The science-fiction sensation Avatar and the war-on-terror thriller The Hurt Locker lead the Academy Awards with nine nominations each, including best picture and director for former spouses James Cameron and Kathryn Bigelow.
For the first time since 1943 the Oscars feature 10 best-picture contenders instead of the usual five.
Also nominated for best-picture: District 9; the animated comedy Up; the Second World War saga Inglourious Basterds; the football drama The Blind Side; the recession tale Up in the Air, the 1960s drama A Serious Man, and the teen tales An Education and Precious: Based on the Novel Push By Sapphire.
Acting nominees include the four stars who have dominated early awards shows: lead players Sandra Bullock for the football drama The Blind Side, and Jeff Bridges for the country-music tale Crazy Heart, and supporting performers Mo’Nique for Precious and Christoph Waltz for Inglourious Basterds.
The best-picture and director categories shape up as a showdown between ex-spouses who directed films that have dominated earlier Hollywood honours.
Canadian filmmaker Cameron’s Avatar won best drama and director at the Golden Globes, while Bigelow’s The Hurt Locker beat out Cameron at the Directors Guild of America Awards, whose recipient usually goes on to earn the best-director Oscar.
The Hurt Locker also beat Avatar for the Producers Guild of America top prize and was chosen as last year’s best film by many key critics groups.
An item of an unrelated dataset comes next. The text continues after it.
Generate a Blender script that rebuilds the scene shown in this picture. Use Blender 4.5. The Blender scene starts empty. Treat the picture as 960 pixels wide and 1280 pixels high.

Bigelow said she was gratified and humbled.
“It’s a huge, huge compliment to the entire cast and crew,’’ she said. “It was a very difficult shoot of heat and sun and windstorms and sandstorms and they had to unite crew from Lebanon and Israel.’’
Bigelow, whose films include Point Break and K19: The Widowmaker, is only the fourth woman nominated for a directing Oscar, following Sofia Coppola for 2003’s Lost in Translation, Jane Campion for 1993’s The Piano and Lena Wertmuller for 1975’s Seven Beauties.